• Given instruction
Quote the records below word for word, please, from the very first line through the one that contains "if n in b.inputs: b.inputs[n].default_value", and nothing beyond it.

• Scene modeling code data
--------------------

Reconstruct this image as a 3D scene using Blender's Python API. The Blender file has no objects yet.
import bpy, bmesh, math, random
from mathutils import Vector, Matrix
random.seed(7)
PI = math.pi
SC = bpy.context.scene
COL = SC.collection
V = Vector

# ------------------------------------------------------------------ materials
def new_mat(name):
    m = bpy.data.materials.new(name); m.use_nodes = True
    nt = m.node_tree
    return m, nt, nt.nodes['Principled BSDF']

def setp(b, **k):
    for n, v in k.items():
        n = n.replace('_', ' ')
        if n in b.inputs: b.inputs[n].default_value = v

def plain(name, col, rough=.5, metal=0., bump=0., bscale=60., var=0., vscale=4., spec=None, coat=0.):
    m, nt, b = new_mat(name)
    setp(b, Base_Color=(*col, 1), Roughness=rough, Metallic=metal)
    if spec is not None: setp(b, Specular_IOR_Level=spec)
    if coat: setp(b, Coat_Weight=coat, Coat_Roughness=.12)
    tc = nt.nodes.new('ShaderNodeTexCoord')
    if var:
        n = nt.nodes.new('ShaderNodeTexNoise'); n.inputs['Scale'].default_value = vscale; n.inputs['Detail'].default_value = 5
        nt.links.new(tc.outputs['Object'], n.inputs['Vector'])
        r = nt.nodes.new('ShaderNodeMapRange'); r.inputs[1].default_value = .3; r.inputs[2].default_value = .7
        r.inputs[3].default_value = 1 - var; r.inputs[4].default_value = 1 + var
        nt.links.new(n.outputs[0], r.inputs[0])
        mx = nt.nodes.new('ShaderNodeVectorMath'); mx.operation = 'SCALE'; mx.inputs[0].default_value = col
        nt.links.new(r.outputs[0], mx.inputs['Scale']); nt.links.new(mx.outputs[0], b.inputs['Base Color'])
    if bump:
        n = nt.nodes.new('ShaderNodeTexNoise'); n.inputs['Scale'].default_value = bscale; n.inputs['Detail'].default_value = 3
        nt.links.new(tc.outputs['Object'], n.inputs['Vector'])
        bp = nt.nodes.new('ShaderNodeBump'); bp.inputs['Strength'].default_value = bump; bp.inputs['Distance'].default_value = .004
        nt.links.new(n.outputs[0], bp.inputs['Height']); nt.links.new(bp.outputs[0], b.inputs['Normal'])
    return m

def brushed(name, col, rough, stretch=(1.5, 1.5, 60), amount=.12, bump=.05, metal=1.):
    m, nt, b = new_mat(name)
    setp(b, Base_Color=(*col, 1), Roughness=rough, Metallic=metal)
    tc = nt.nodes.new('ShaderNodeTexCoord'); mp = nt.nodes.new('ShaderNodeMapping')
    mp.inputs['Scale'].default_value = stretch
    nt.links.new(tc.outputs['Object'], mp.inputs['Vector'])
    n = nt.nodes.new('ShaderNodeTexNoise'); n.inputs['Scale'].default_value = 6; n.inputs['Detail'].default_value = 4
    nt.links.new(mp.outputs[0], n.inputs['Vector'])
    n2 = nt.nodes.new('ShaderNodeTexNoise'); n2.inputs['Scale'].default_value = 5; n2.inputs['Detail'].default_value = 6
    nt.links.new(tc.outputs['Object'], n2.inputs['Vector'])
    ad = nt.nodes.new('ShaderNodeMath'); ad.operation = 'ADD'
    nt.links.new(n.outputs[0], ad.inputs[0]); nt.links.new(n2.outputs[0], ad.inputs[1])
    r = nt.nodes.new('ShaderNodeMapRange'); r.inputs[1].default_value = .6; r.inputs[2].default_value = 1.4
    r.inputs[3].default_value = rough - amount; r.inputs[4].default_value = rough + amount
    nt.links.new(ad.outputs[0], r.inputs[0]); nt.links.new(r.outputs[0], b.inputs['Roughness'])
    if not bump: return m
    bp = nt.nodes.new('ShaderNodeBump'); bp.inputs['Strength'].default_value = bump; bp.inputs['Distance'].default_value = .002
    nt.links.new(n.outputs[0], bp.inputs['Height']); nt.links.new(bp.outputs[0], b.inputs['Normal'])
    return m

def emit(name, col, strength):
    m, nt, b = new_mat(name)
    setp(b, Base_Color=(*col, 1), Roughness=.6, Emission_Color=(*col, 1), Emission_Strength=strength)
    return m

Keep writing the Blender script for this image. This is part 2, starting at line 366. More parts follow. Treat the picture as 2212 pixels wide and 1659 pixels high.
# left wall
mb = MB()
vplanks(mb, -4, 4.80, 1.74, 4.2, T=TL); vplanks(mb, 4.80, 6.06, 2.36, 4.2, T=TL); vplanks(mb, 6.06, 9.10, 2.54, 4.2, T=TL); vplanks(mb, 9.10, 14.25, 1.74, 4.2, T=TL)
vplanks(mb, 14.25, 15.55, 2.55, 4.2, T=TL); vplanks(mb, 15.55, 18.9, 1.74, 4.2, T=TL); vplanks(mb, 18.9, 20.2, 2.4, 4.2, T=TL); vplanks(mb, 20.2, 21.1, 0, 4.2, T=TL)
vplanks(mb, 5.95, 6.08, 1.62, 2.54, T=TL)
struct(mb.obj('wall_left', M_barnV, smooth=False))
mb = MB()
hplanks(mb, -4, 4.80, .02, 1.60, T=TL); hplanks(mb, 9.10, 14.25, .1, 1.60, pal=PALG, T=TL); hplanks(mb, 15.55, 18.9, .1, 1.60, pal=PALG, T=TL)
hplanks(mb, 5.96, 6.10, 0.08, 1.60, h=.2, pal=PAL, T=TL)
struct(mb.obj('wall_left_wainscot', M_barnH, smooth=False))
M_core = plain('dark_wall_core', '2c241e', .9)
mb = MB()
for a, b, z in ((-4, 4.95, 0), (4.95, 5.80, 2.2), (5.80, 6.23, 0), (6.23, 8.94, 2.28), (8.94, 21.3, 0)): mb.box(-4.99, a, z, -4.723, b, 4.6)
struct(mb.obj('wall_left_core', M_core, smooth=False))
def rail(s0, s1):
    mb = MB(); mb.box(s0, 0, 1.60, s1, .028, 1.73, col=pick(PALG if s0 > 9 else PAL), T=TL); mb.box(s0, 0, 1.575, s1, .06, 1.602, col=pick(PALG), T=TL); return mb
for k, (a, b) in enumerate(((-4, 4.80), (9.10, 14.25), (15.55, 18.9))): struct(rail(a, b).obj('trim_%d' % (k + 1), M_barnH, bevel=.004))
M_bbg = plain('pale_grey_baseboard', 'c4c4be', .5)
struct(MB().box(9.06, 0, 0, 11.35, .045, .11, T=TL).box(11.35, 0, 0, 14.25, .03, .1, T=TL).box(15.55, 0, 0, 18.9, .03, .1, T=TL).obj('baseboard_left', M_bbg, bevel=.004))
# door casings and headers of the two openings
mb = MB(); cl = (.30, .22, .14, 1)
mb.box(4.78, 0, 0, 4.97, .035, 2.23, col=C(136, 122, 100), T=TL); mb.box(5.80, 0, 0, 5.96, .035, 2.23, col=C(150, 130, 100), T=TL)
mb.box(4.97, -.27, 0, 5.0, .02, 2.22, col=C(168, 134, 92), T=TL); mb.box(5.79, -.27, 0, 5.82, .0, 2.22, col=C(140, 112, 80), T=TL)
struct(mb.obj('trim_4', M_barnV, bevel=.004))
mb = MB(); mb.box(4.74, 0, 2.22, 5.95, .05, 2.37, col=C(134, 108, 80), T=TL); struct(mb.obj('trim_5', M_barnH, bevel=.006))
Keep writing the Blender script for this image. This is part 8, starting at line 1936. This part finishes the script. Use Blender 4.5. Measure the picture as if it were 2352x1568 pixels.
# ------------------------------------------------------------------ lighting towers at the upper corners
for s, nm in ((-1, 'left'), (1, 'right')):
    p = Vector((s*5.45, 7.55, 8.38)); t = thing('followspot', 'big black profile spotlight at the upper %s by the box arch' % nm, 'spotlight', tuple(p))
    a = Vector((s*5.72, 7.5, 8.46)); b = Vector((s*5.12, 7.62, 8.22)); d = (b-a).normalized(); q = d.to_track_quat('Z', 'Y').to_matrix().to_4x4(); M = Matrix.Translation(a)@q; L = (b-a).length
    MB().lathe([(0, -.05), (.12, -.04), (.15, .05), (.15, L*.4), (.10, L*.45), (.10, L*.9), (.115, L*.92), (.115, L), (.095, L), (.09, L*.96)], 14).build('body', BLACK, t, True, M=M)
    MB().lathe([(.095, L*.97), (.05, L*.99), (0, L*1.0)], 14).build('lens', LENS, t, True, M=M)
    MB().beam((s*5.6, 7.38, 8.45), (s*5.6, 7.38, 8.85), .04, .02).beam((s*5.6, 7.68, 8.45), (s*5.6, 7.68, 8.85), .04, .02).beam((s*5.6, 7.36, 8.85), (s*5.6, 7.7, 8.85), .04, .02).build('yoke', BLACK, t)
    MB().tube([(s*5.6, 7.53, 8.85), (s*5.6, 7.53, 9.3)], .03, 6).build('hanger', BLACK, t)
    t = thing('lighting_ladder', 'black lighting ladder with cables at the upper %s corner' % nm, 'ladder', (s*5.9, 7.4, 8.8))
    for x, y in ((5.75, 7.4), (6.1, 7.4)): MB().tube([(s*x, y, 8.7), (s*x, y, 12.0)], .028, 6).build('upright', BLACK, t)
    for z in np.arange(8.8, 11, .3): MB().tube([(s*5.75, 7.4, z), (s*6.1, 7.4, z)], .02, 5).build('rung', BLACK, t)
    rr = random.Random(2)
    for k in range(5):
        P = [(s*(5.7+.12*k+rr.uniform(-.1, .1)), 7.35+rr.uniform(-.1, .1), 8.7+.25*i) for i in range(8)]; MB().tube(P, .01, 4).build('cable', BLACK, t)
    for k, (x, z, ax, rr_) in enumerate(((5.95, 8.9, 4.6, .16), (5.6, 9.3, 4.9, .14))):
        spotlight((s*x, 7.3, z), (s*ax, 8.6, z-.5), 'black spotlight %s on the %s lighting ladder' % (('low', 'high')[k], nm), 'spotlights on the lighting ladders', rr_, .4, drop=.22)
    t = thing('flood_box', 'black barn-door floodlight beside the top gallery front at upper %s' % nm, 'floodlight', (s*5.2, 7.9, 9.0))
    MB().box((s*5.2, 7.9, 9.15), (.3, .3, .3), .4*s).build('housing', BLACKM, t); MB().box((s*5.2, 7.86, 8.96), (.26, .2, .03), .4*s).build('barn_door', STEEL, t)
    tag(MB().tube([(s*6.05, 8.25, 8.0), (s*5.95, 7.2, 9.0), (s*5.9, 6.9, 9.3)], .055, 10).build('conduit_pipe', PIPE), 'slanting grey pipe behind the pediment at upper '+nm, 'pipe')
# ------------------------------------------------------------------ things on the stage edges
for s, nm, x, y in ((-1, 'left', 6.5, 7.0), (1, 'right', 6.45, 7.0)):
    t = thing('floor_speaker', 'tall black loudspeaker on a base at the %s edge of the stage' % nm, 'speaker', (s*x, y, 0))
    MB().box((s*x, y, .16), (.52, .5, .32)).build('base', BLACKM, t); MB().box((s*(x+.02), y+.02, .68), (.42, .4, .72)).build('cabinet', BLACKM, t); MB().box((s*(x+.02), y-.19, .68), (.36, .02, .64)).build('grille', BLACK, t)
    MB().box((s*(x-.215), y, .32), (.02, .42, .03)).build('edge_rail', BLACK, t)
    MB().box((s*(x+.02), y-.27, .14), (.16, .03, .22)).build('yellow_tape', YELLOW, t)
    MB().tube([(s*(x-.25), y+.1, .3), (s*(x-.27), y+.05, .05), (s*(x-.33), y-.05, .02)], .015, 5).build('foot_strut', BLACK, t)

--------------------

• The result
Reconstruct this image as a 3D scene using Blender's Python API. The Blender file has no objects yet.
import bpy, bmesh, math, random
from mathutils import Vector, Matrix
random.seed(7)
PI = math.pi
SC = bpy.context.scene
COL = SC.collection
V = Vector

# ------------------------------------------------------------------ materials
def new_mat(name):
    m = bpy.data.materials.new(name); m.use_nodes = True
    nt = m.node_tree
    return m, nt, nt.nodes['Principled BSDF']

def setp(b, **k):
    for n, v in k.items():
        n = n.replace('_', ' ')
        if n in b.inputs: b.inputs[n].default_value = v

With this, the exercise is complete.